Among her comments: “Spin’ is one of the most lamented aspects of modern society: the exaggeration, the puffery, the blinding obfuscation and the trickery of words. Sometimes it’s like a mouth full of fairy floss, sweet and sickly, other times it can be brutal, ugly and searing. Journalists hate it, the public is bewildered and angry about it – but no one really can say what on earth it is with any certainty or how to arrest the debasement of public debate. What we do know it that it is socially divisive, politically offensive and needs to change.” Hmmmm one might say.

“On the whole, it (PR) is very pro-business and it is supported by a number of institutions that promote it as the only way to think about professional communication ……These institutions (eg PRIA) set boundaries around who can call themselves a ‘PR practitioner’ and the like. So I don’t believe PR ‘existed’ before the institutions that regulate and privilege its authority. Public communication, on the other hand, doesn’t have institutional authority and therefore is not ideologically invested in the same way……. So I think one of the key differences between public relations and public communication is the purpose of the communication. For example, PR seeks to control the public in the hope they will become more yielding and passive whilst public communication seeks to wake them up, empower and create citizens that think and act,” she says.

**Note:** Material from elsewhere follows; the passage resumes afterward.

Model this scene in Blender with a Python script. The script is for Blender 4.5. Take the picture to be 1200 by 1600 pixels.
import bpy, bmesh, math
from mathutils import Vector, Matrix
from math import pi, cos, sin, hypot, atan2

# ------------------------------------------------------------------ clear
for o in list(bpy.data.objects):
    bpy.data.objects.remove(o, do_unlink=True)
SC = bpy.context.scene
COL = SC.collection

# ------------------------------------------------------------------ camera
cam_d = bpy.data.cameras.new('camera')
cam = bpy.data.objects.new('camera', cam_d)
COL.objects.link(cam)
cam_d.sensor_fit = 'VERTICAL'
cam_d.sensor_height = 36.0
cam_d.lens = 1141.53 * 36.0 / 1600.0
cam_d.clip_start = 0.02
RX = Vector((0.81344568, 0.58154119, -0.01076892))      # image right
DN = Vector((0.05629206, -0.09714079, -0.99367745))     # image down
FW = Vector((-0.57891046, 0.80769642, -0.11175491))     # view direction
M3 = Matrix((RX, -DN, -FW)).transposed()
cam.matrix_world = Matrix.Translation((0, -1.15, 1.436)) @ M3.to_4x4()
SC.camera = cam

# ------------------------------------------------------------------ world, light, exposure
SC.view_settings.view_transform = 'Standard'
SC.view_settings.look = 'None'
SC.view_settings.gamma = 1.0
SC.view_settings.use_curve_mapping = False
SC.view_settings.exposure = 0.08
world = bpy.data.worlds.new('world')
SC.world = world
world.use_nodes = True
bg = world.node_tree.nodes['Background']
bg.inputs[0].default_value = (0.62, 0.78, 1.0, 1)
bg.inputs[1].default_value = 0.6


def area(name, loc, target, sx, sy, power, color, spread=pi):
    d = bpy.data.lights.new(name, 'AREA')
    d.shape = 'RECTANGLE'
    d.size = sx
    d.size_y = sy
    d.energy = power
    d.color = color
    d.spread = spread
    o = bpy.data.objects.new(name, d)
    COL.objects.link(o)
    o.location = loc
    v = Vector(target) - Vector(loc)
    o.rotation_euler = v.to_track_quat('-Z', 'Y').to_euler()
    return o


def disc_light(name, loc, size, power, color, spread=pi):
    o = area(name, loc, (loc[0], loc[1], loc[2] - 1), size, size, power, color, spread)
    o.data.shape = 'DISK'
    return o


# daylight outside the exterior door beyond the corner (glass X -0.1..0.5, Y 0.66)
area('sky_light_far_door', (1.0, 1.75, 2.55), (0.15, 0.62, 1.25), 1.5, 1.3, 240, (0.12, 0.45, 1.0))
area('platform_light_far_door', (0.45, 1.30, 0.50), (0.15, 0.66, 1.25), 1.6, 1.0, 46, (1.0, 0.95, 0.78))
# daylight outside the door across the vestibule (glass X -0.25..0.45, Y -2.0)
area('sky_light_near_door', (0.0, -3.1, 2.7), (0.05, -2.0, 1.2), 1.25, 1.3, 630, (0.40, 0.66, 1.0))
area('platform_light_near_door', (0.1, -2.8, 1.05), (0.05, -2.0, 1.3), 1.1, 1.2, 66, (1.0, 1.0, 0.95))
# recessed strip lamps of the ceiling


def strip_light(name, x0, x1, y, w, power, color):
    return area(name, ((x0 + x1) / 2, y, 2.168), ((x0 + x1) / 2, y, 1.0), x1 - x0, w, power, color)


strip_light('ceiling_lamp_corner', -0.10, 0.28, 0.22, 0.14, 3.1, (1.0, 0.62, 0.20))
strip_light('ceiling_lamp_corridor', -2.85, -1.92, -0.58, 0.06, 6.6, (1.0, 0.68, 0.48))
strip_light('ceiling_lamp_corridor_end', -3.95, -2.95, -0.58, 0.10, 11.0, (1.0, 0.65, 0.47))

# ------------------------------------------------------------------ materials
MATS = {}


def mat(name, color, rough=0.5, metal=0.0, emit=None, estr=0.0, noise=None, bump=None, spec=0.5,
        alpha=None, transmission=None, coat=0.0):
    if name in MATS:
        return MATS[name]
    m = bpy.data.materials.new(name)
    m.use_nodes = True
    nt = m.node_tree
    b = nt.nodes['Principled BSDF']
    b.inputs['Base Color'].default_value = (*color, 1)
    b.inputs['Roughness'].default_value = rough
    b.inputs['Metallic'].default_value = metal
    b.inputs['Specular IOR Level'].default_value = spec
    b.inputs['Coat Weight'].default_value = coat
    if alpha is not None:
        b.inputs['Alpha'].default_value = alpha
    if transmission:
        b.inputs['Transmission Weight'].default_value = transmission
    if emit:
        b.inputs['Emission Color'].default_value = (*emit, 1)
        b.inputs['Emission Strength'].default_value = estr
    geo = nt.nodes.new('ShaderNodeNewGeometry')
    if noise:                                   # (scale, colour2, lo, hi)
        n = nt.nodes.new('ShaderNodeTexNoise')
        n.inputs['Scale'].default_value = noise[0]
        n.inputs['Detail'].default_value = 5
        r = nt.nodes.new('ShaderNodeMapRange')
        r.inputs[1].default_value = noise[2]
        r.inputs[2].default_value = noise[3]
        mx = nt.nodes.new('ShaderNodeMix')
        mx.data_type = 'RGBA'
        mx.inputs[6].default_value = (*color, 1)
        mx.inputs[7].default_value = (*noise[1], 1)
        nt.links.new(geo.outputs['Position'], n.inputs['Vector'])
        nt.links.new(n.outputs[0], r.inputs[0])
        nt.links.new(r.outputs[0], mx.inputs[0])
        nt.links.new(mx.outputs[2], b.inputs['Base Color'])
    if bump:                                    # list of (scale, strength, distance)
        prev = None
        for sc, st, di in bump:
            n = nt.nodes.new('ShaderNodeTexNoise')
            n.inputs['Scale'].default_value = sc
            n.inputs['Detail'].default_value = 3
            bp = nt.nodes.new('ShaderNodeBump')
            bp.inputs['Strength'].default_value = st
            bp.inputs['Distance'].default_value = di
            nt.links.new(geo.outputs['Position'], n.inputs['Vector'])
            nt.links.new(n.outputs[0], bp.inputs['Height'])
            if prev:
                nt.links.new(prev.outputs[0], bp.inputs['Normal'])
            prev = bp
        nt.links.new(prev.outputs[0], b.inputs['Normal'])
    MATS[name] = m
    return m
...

A couple of things about all this bother the blog: first the industry associations such as the PRIA are much less influential than imagined, have little impact on ‘defining’ the industry and practice and are generally representative of only a minority of the industry; and, second, the distinction between public relations and public communications is probably an ahistorical and artificial construct. Obviously PR is a term with negative connotations although its emphasis on ‘relationships’ and core teachings about symmetric and asymmetric communications are exemplars of the sort of conversations about PR and dissent the BU group is encouraging. Professor Demetrious concedes this in saying: “I actually don’t think there will be a black and white dichotomy between public relations and public communication, there will probably be infusions of the two. I think we are already seeing this in online activism.”  Nevertheless, she continues, “I really want readers to know how PR works and doesn’t work, and the possibility of an alternative. I want readers to watch activism as a site of social significance and to realise that some really brutal things have happened under the banner of public relations…”

The blog sympathises with the viewpoint but wonders about quite a lot. When brutal things happen what are the causes and effects? Who is complicit and to what extent?  Is it PR which is the problem or social and economic structures? Is PR a greater or lesser repressive or liberating force than other forms of controlling and influencing world views? Is the media more of a problem than PR? Does PR just exploit hegemonic world views? Do we define PR as activities we disapprove of and public communication as those we approve of? When is public communication propaganda? Are activists quite as innocent as they claim when it comes to prosecuting their cases publicly or do they also indulge in ‘spin’? Overall the situation – let alone who is wearing the white or the black hats – is much more complex than it appears.